Civil rights are the rights of citizens to political and social freedom and equality. These rights are guaranteed and protected by the U.S. Constitution and federal laws enacted by Congress. Some examples of civil rights include the right to vote, the right to a fair trial, the right to government services, the right to a public education, and the right to use public facilities. Additional examples of civil rights include the Civil Rights Act of 1964 and the Americans with Disabilities Act of 1990 which together protect citizens from, among other things, unlawful discrimination based on race, color, religion, sex, national origin, sexual orientation, gender identity, and disability in the workplace.
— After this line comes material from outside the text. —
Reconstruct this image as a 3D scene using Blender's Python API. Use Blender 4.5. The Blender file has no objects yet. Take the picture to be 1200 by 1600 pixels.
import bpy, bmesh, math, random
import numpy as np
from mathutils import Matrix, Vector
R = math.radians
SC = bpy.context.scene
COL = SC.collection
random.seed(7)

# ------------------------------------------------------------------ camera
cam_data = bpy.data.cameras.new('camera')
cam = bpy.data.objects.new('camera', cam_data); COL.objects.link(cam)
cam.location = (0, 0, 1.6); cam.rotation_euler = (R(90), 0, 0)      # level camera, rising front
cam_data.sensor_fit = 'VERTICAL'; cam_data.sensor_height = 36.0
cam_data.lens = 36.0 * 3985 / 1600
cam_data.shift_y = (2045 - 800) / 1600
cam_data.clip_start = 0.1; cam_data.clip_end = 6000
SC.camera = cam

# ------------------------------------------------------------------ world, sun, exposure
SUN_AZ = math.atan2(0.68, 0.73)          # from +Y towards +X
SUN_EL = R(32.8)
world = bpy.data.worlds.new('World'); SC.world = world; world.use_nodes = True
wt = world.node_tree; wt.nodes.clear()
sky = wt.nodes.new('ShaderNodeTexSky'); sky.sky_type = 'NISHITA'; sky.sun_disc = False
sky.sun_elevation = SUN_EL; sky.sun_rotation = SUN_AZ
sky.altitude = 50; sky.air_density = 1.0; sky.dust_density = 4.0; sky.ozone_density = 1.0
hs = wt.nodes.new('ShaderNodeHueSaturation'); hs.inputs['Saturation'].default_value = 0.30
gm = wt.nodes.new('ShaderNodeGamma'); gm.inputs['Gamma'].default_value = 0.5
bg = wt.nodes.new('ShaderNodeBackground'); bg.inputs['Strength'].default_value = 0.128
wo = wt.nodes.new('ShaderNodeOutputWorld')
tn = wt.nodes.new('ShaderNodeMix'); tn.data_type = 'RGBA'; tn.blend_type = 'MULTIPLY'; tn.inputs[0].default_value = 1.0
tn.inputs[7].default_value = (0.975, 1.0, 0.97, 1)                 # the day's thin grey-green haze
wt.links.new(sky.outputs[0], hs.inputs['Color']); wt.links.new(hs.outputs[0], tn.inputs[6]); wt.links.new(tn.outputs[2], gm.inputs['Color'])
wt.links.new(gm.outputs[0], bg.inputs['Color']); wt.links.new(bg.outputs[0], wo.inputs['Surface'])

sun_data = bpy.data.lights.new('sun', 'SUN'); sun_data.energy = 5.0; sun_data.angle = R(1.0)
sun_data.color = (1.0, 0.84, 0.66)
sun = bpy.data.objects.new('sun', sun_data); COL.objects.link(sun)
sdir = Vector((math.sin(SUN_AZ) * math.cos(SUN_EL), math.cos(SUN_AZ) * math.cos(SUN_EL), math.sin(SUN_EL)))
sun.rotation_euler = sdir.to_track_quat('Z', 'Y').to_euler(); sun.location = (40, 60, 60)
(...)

42 U.S.C. Section 1983 is an important federal statute which essentially protects citizens from state and local government actors who deprive them of civil rights established by the United States Constitution or federal law. This statute allows citizens to sue those actors who violate constitutional or federal law while acting under color of state law. A citizen may sue for money damages and injunctive relief. A prime example of such a deprivation of rights occurs when a citizen becomes a victim of police misconduct such as excessive force or wrongful arrest. To obtain a judgment against a municipality under 42 U.S.C. Section 1983 a Plaintiff must prove that the municipality itself supported the violation of rights alleged. This is a high standard and calls for skilled legal representation.